INFORMATION PROVIDED
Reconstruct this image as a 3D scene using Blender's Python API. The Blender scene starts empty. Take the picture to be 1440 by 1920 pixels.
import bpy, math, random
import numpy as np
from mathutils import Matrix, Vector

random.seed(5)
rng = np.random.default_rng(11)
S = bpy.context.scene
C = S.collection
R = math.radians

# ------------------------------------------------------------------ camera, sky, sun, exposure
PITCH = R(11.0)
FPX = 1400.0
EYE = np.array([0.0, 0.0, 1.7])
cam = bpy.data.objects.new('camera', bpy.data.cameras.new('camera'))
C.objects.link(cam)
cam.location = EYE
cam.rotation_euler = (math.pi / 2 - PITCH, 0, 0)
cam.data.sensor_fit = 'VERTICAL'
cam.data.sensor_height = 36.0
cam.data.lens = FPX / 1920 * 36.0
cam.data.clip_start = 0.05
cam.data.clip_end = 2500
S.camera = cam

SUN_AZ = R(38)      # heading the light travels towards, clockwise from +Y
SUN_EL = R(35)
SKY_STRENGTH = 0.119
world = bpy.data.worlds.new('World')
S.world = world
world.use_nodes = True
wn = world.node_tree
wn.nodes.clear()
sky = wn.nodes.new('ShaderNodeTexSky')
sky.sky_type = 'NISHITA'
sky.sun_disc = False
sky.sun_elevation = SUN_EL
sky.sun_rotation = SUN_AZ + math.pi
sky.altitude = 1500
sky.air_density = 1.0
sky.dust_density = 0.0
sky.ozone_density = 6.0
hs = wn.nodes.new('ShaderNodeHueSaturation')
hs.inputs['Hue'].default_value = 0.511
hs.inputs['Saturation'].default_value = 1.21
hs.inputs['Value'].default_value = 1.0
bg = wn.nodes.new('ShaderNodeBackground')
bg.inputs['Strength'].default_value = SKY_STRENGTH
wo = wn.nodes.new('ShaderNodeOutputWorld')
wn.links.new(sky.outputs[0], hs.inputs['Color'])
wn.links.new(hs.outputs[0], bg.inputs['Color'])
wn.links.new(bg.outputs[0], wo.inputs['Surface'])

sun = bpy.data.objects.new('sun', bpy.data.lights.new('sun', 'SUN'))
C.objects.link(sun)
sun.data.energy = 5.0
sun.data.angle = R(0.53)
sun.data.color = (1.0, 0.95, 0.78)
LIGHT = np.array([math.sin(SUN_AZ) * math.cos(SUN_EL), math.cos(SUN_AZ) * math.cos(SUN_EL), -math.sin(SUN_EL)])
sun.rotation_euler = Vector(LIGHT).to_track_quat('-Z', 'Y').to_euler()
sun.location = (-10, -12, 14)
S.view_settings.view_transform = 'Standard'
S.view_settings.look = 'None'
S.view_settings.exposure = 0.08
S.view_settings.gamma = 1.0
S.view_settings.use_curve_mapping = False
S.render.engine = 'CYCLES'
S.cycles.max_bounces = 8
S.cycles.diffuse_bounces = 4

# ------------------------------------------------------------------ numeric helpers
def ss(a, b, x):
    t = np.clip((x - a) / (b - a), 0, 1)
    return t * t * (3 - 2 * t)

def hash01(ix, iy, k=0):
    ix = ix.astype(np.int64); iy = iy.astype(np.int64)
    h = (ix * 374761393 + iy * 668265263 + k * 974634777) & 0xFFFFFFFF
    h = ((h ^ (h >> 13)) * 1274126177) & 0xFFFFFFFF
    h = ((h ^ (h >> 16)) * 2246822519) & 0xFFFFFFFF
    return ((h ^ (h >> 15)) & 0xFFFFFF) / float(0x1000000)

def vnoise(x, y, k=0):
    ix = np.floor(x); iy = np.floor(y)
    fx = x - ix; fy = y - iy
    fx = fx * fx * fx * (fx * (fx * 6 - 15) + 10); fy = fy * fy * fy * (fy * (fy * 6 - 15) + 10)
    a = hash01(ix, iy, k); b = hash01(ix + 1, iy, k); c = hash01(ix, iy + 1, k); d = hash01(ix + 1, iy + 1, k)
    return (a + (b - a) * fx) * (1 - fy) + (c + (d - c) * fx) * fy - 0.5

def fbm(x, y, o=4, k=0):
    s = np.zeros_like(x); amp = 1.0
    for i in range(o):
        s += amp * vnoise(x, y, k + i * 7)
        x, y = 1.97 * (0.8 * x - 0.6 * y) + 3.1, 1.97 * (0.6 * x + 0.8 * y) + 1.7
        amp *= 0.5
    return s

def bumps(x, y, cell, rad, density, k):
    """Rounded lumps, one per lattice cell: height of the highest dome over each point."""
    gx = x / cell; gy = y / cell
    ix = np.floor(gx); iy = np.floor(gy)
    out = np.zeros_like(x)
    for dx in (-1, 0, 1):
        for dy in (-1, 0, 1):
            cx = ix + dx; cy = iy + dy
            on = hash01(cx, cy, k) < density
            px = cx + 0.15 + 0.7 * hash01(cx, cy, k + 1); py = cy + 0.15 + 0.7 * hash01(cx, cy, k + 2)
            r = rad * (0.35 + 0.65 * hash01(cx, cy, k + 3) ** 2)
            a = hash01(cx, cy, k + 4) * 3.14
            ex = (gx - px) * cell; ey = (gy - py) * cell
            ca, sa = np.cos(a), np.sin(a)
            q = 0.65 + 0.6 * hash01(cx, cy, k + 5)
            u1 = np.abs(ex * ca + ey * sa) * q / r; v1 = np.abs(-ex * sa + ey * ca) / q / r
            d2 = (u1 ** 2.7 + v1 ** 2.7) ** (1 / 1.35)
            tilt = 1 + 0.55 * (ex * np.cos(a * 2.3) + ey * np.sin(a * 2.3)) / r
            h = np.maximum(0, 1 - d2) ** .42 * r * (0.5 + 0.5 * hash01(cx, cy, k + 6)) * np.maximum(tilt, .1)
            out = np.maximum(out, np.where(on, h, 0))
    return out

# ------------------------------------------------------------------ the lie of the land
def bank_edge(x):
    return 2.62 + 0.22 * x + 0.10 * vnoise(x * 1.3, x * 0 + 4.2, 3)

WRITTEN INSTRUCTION
Search the listing for the word "scene". Copy every line in which it occurs.

WRITTEN RESPONSE
Reconstruct this image as a 3D scene using Blender's Python API. The Blender scene starts empty. Take the picture to be 1440 by 1920 pixels.
S = bpy.context.scene